The solution? She didn't feel comfortable using a Zoom background, but she was comfortable using the "blur background" setting. It helped her stay focused on calls and kept her in more of a work mindset.
Can you think of anything that currently drains your emotional energy that you may be able to shift fairly quickly?
Some of my personal favorites include:
- Turning my camera off on Zoom every now and then
- Taking a few minutes to chat with colleagues to increase my sense of connection
- Wearing pants that fit my waist so there’s no pinching/tightness
- Scheduling a bit of time between meetings so I can take a bio break and get water without feeling anxious or rushed
- Saying "no" when I don't have the capacity to take on a new project
Protecting Your Energy on Social Media
There’s a lot of great stuff on social media, and having a way to connect with friends that support you is amazing.
We also know there is no shortage of posts that may leave you feeling angry, frustrated, or in comparison-itis.

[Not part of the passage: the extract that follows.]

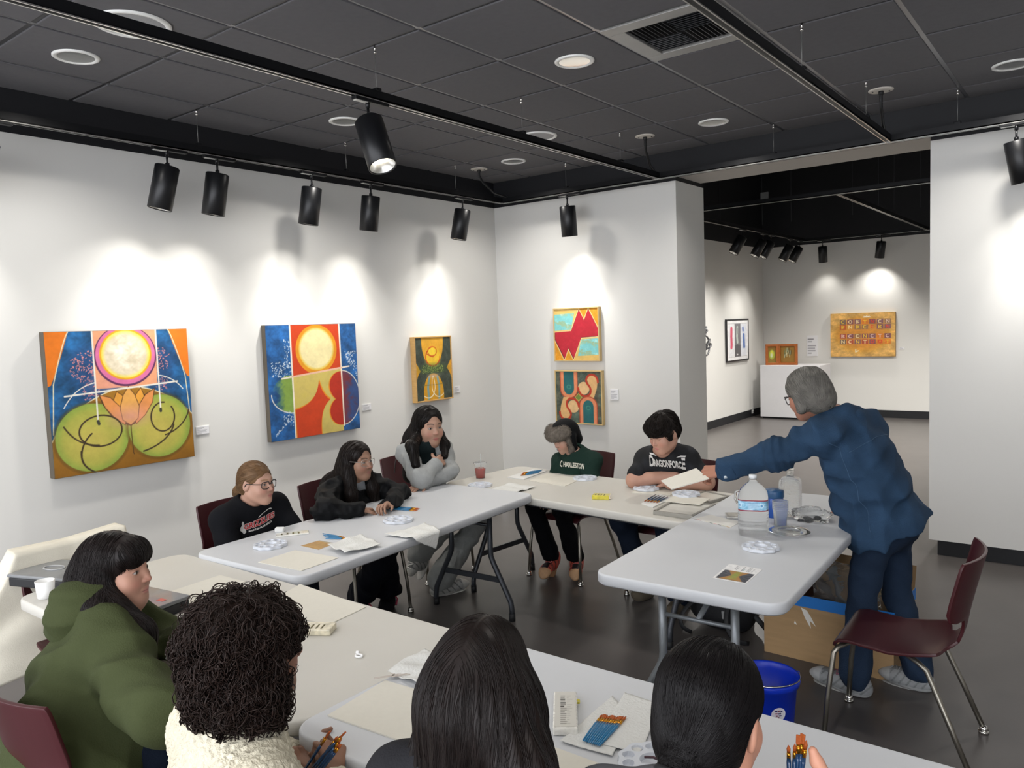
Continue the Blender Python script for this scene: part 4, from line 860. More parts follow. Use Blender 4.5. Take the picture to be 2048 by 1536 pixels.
# drink
t = empty('iced_drink_cup', 'clear plastic cup of red iced drink with lid and straw', 'drink', P(961, 956, ZE))
MB().lathe([(.0, .002), (.029, .002), (.03, .0), (.036, .055), (.041, .1), (.043, .102)], 32).build('cup', m_('cup_clear', 'f0f2f2', .08, trans=.9, ior=1.1, var=0), t)
MB().lathe([(0, .004), (.0275, .004), (.0335, .055), (.0345, .066), (0, .066)], 32).build('drink', m_('red_drink', 'b8352a', .15, var=.12, vscale=30, coat=.4), t)
for k in range(5): MB().box((.018*math.cos(k*1.3), .018*math.sin(k*1.3), .066), (.017, .017, .014), .003, rotz(k)@rotx(.4*k)).build('ice_cube', m_('ice', 'e8b5ab', .1, trans=.6, ior=1.2, var=0), t)
MB().lathe([(.0435, .1), (.0445, .103), (.0435, .108), (.04, .109), (.036, .112), (.012, .112), (0, .112)], 32).build('lid', m_('lid_clear', 'eef0f0', .1, trans=.8, ior=1.1, var=0), t)
MB().cyl((.004, 0, .02), (.006, .004, .165), .003, n=10).build('straw', m_('straw', 'd5d8d6', .2, trans=.4), t)
# picture frames stack
frg = m_('frame_grey', '8f8c84', .4, var=.1, vscale=20)
def flat_frame(lab, px, z, th, glassy, grp='empty frames on the table corner'):
    q = [P(u, v, z+th) for u, v in px]; c = sum(q)/4; t = empty('picture_frame', lab, 'picture frame', (c[0], c[1], z), 0, grp); b = MB(); fw = .014
    ctr = [a-c for a in q]
    for k in range(4):
        a, d = ctr[k], ctr[(k+1) % 4]; mid = (a+d)/2; ex = nrm(d-a); inn = nrm(-mid); b.box(A(mid[0]+inn[0]*fw/2, mid[1]+inn[1]*fw/2, th/2), (np.linalg.norm(d-a), fw, th), .002, np.stack([ex, A(-ex[1], ex[0], 0), A(0, 0, 1)], 1))
    b.build('frame', frg, t); s = .93; MB().prism([(a[0]*s, a[1]*s) for a in ctr], .003, th*.7).build('mat_board', glassy, t); return t
flat_frame('thin grey frame face up at the right end of the back table, upper one', [(1342, 1000), (1400, 1008), (1461, 991), (1410, 981)], ZE, .016, m_('matboard', 'cfccc2', .35, var=.05, coat=.4))
flat_frame('grey deep frame nearest the corner where the two tables meet', [(1306, 1021), (1385, 1031), (1432, 1008), (1342, 1001)], ZE+.0, .022, m_('matboard_white', 'dedbd2', .3, var=.04, coat=.5))
t = poly_board('canvas_board', 'white board lying across the grey frames', 'canvas board', [(1330, 1002), (1400, 1009), (1420, 997), (1350, 990)], ZE+.022, .004, cream, CB)
# ------------------------------------------------------------ water jug, vase, cups, bag on the grey table
JP = P(1507, 1066, ZA); JY = JP[1]; t = empty('water_jug', 'large clear plastic gallon water jug with blue label', 'water jug', JP, .35)
prof = [(.061, .0005), (.0625, .004), (.066, .012)]
for k in range(7): z = .018+.0135*k; prof += [(.0655, z), (.0685, z+.003), (.0685, z+.0085), (.0648, z+.0115)]
prof += [(.067, .116), (.067, .172), (.0665, .18), (.064, .19), (.055, .207), (.040, .224), (.026, .238), (.019, .244), (.0165, .25), (.0165, .262)]
water = m_('water_clear', 'fbfdfd', .03, trans=1., ior=1.1, var=0)
MB().lathe(prof, 48, sq=4.5).build('bottle', water, t)
MB().cyl((0, 0, .258), (0, 0, .276), .018, n=28).build('cap', m_('cap_white', 'd9dcdd', .4), t)
MB().tube([(-.06, .0, .2), (-.078, 0, .19), (-.08, 0, .16), (-.07, 0, .14)], .006, 8).build('handle', water, t)
def p_jug(u, v):
    p = Paint(u, v, '7fb4d2'); rr = np.random.default_rng(1); p.c = p.c*(1+.18*p.n[..., None]); p.put(np.clip(p.n*1.5, 0, 1), 'cfe3ee', .8)
    for c0 in (.14, .5, .86):
        p.poly([(c0-.09, .22), (c0+.09, .22), (c0+.09, .8), (c0-.09, .8)], 'a9c6dd', .7)
        for k in range(7): p.line([(c0-.08, .28+.075*k), (c0+.08, .28+.075*k)], .008, '5a7fa8')
        p.ell((c0+.14, .5), (.035, .16), 'd6e6ee'); p.ell((c0+.14, .5), (.02, .1), '4f88b8')
    p.put(p.mask(.91-v), '8e2b3a'); p.put(p.mask(v-.09), '8e2b3a'); return p.c
nx = 140; ny = 16; gx, gy = np.meshgrid(np.linspace(0, 1, nx), np.linspace(0, 1, ny)); rgb = np.clip(p_jug(gx, gy), 0, 1).reshape(-1, 3)**2.2; a = (gx.ravel()-.5)*2*PI*.58+math.atan2(-JP[1], -JP[0])-.35; k = (np.abs(np.cos(a))**4.5+np.abs(np.sin(a))**4.5)**(-1/4.5)*.0678
i = np.arange((nx-1)*(ny-1)); r = i//(nx-1)*nx+i % (nx-1); mesh_obj('label', np.stack([k*np.cos(a), k*np.sin(a), .118+gy.ravel()*.052], 1), np.stack([r, r+1, r+nx+1, r+nx], 1), m_('jug_label', vcol=True, rough=.3, var=0), t, col=rgb)
t = empty('glass_bottle', 'tall square textured glass bottle behind the cups', 'glass bottle', P(1581, 1030, ZA), .2)
pf = [(0, .006), (.048, .0), (.052, .006)]+[(.052+.0012*math.sin(k*2.6), .01+.0055*k) for k in range(30)]+[(.05, .18), (.04, .19), (.02, .196), (.018, .2), (.018, .222), (.021, .224), (.021, .232), (.0, .232)]
MB().lathe(pf, 44, sq=6).build('bottle', m_('glass_pebbled', 'f4f6f5', .04, trans=1., ior=1.42, var=0, bump=1., bscale=90), t)
MB().cyl((0, 0, .232), (0, 0, .25), .02, n=24).build('stopper', clear, t)
t = empty('blue_jar', 'blue plastic jar with a ribbed blue lid behind the water jug', 'jar', P(1549, 1033, ZA))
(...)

I’m very specific about what I will expose myself to because protecting my emotional energy is so important to me. If I follow someone who’s content regularly causes aggravation, it might be time to mute that person from my feed.

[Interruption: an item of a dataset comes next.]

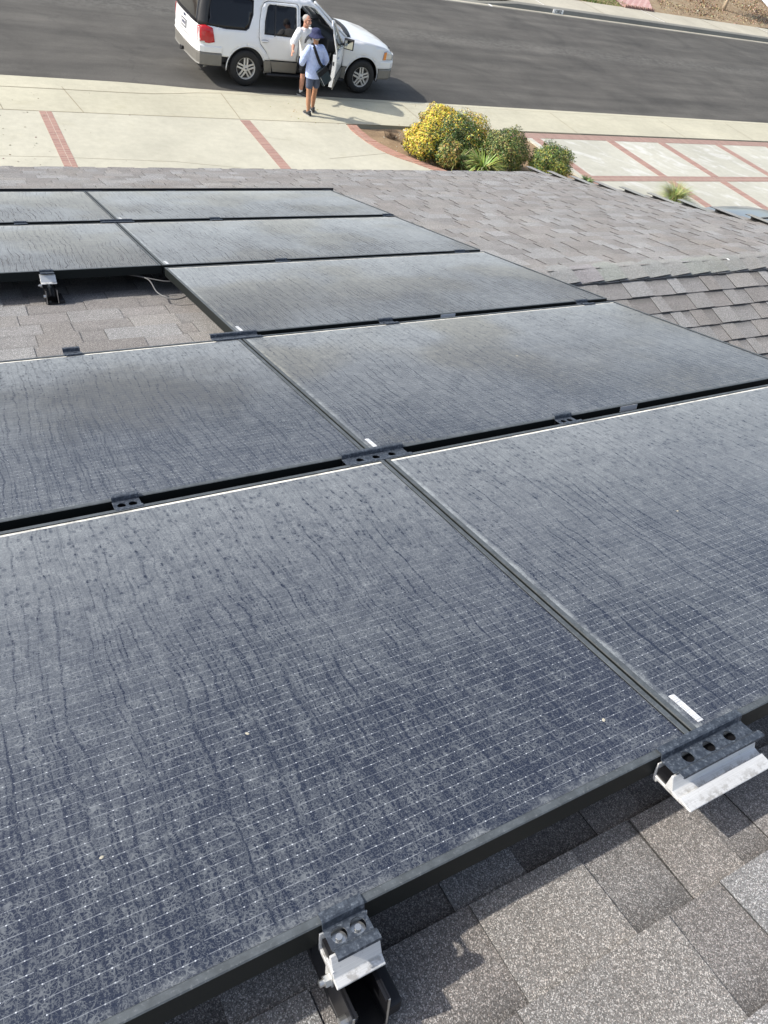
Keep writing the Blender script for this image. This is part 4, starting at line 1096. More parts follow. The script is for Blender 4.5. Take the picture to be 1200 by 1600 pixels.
def front_b(z0, z1, name, mat, off=0.0):
    b = MB(); rings = []; pts = []
    for x, k in [(3.52, 1), (3.7, 1), (3.85, .97), (3.96, .88), (4.04, .6), (4.075, 0)]: pts.append((x, -hw(min(x, 3.6), .62) * k - (off if k > .9 else 0)))
    pts += [(x, -y) for x, y in reversed(pts[:-1])]
    for x, y in pts: rings.append([(x, y, z0), (x + .008, y * 1.01, z0 + .04), (x + .008, y * 1.01, z1 - .03), (x, y, z1), (x - .15 if abs(y) < .85 else x, y * .88, z1), (x - .15 if abs(y) < .85 else x, y * .88, z0)])
    b.loft(rings); o = recalc(b.build(name, mat, suv)); bevel(o, .012, 2, 50); return o
front_b(.60, .78, 'front_bumper', M['white']); front_b(.36, .597, 'bumper_valance', M['clad'], .004)
b = MB(); b.box((3.90, -.52, .78), (4.0, .52, .98)); o = b.build('grille', M['blackp'], suv); bevel(o, .01)
# lamps
for s in (-1, 1):
    b = MB(); P = [(-1.085, .86), (-1.09, 1.16), (-.98, 1.18), (-.82, 1.15), (-.775, .88), (-.90, .85)]
    sheet(P, step=.06, fn=sidefn(s, .012), mb=b, flip=(s > 0))
    rr = [[(-1.085 - .0, s * (hw(-1.085, z) + .012), z), (-1.105, s * (hw(-1.085, z) - .03), z), (-1.125, s * (hw(-1.085, z) - .06), z)] for z in (.86, .95, 1.06, 1.15)]
    b.loft(rr, closed=False); o = recalc(b.build('tail_light', M['redlens'], suv, smooth=True)); solid(o, .012, 0)
    b = MB(); rr = [[(-1.09, s * (hw(-1.085, z) + .016), z), (-1.109, s * (hw(-1.085, z) - .03), z), (-1.128, s * (hw(-1.085, z) - .06), z)] for z in (.87, .92)]; b.loft(rr, closed=False); sheet([(-1.085, .84), (-1.085, .90), (-1.0, .90), (-.99, .84)], step=.05, fn=sidefn(s, .016), mb=b)
    solid(recalc(b.build('reversing_lens', M['lens'], o)), .004, 0)
    b = MB(); sheet([(3.60, .80), (3.62, .985), (3.72, 1.0), (3.84, .965), (3.92, .87), (3.93, .80)], step=.05, fn=sidefn(s, .010), mb=b, flip=(s > 0)); b.loft([[(3.93, s * (hw(3.93, z) + .01), z), (4.0, s * .62, z)] for z in (.80, .93)], closed=False)
    o = recalc(b.build('headlight', M['lens'], suv, smooth=True)); solid(o, .012, 0)
    b = MB(); sheet([(3.61, .805), (3.62, .965), (3.70, .98), (3.70, .805)], step=.05, fn=sidefn(s, .018), mb=b, flip=(s > 0)); solid(recalc(b.build('amber_lens', M['orangelens'], o)), .006, 0)
# wheels
def wheel(ax, s):
    e = bpy.data.objects.new('wheel', None); COL.objects.link(e); e.parent = suv; e.location = (ax, s * .985, .385); e.empty_display_size = .1
    if s < 0: e.rotation_euler = (0, 0, 0)
    else: e.rotation_euler = (0, 0, math.pi)
    b = MB(); b.lathe([(.21, .20), (.235, .235), (.33, .24), (.372, .225), (.385, .19), (.387, .12), (.385, .04), (.372, .005), (.33, -.012), (.27, -.012), (.232, -.004), (.215, .02)], 'y', seg=56)
    recalc(b.build('tyre', M['tyre'], e, smooth=True))
    b = MB(); b.lathe([(.218, .19), (.205, .10), (.205, .04), (.216, .012), (.228, -.004), (.230, .004), (.222, .02)], 'y', seg=48)
    for k in range(5):
        for d_ in (-.5, .5):
            a = R(90 + 72 * k) ; off = d_ * .070
            m_ = Matrix.Rotation(-a, 4, 'Y') @ Matrix.Translation((0, 0, off))
            vs = [(.055, -.004, .020), (.055, -.004, -.018), (.212, .010, -.020), (.212, .010, .018), (.055, .03, .020), (.055, .03, -.018), (.212, .035, -.020), (.212, .035, .018)]
            b.add([m_ @ Vector((x, y, z)) for x, y, z in vs], [(0, 1, 2, 3), (7, 6, 5, 4), (0, 3, 7, 4), (1, 5, 6, 2), (3, 2, 6, 7), (0, 4, 5, 1)])
    b.lathe([(.001, -.010), (.045, -.010), (.066, -.004), (.072, .03)], 'y', seg=24)
    o = recalc(b.build('rim', M['alloy'], e)); bevel(o, .003)
    b = MB(); b.lathe([(.001, .055), (.20, .055)], 'y', seg=30); b.build('brake_disc', M['blackp'], e)
    b = MB(); b.ell((0, -.0115, 0), (.030, .002, .013), None, 16, 6); b.build('hub_emblem', M['emblem'], e)
for ax in (0, 3.05):
    for s in (-1, 1): wheel(ax, s)
# running boards, roof rails, exhaust, hitch, plate, emblem
for s in (-1, 1):
    b = MB(); b.loft([[(x, s * y, z) for y, z in ((.80, .26), (.80, .33), (1.02, .325), (1.05, .30), (1.02, .26))] for x in (.52, 2.54)]); o = recalc(b.build('running_board', M['blackp'], suv)); bevel(o, .01)
    b = MB(); b.tube([(-.75, s * .64, 1.895), (-.70, s * .64, 1.955), (.3, s * .645, 1.975), (1.15, s * .63, 1.955), (1.25, s * .63, 1.90)], [(.02, .018)] * 5, 8); b.build('roof_rail', M['blackp'], suv, smooth=True)
b = MB()
for x in (-.45, .75): b.loft([[(x, y, 1.955 - .02 * (abs(y) / .64) ** 2), (x + .05, y, 1.955 - .02 * (abs(y) / .64) ** 2), (x + .05, y, 1.975 - .01), (x, y, 1.975 - .01)] for y in (-.64, 0, .64)])
recalc(b.build('cross_bar', M['blackp'], suv))
b = MB(); b.tube([(-.78, -.72, .36), (-.95, -.80, .33), (-1.0, -.82, .325)], .032, 14, cap=False); b.build('exhaust_pipe', M['bolt'], suv, smooth=True)
b = MB(); b.box((-1.24, -.03, .42), (-1.0, .03, .48)); b.box((-1.21, .16, .36), (-1.15, .24, .44)); b.build('tow_hitch', M['blackp'], suv)
b = MB(); b.box((-1.187, -.165, .885), (-1.171, .165, 1.055)); pl_ = b.build('number_plate', M['plate'], suv); bevel(pl_, .004)
b = MB(); b.box((-1.1895, -.165, .885), (-1.186, .165, .905)); b.box((-1.1895, -.165, 1.035), (-1.186, .165, 1.055)); b.box((-1.1895, -.165, .9), (-1.186, -.15, 1.04)); b.box((-1.1895, .15, .9), (-1.186, .165, 1.04)); b.build('plate_frame', M['blackp'], pl_)
b = MB()
for i in range(6): b.box((-1.1885, -.12 + i * .041, .945), (-1.1875, -.12 + i * .041 + .028, 1.0))
b.build('plate_characters', M['emblem'], pl_)
b = MB(); b.ell((-1.171, 0, 1.125), (.008, .065, .028), None, 18, 8); b.build('tailgate_emblem', M['emblem'], suv)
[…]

I could do mindset work and emotional processing around the posts.
Or, I could (and do) choose to limit my exposure to them, once again, to leave myself more emotional space for the work I truly want to do.
In other words, I’m creating more emotional energy for the things that feel either unavoidable or super important by curating my social media feed (and staying off social media a lot of the time).
Things that get the boot from my feed:
- People who sell things by centering their privilege or their body
- People who promise quick fixes and fantastical “solutions” to complex problems
- People who use anti-diet culture language to sell diets
- Content that generally makes anxious
- People spouting nothing but negativity
There are a lot of things we can’t control, but there are many things we can, and avoiding someone else’s bad mojo on social media is one of them.
Regardless of how fiercely you protect your energy, there will still be days that you feel emotionally drained. When that happens, remember to be kind to yourself and carve out some time for self-care to get you back on your feet.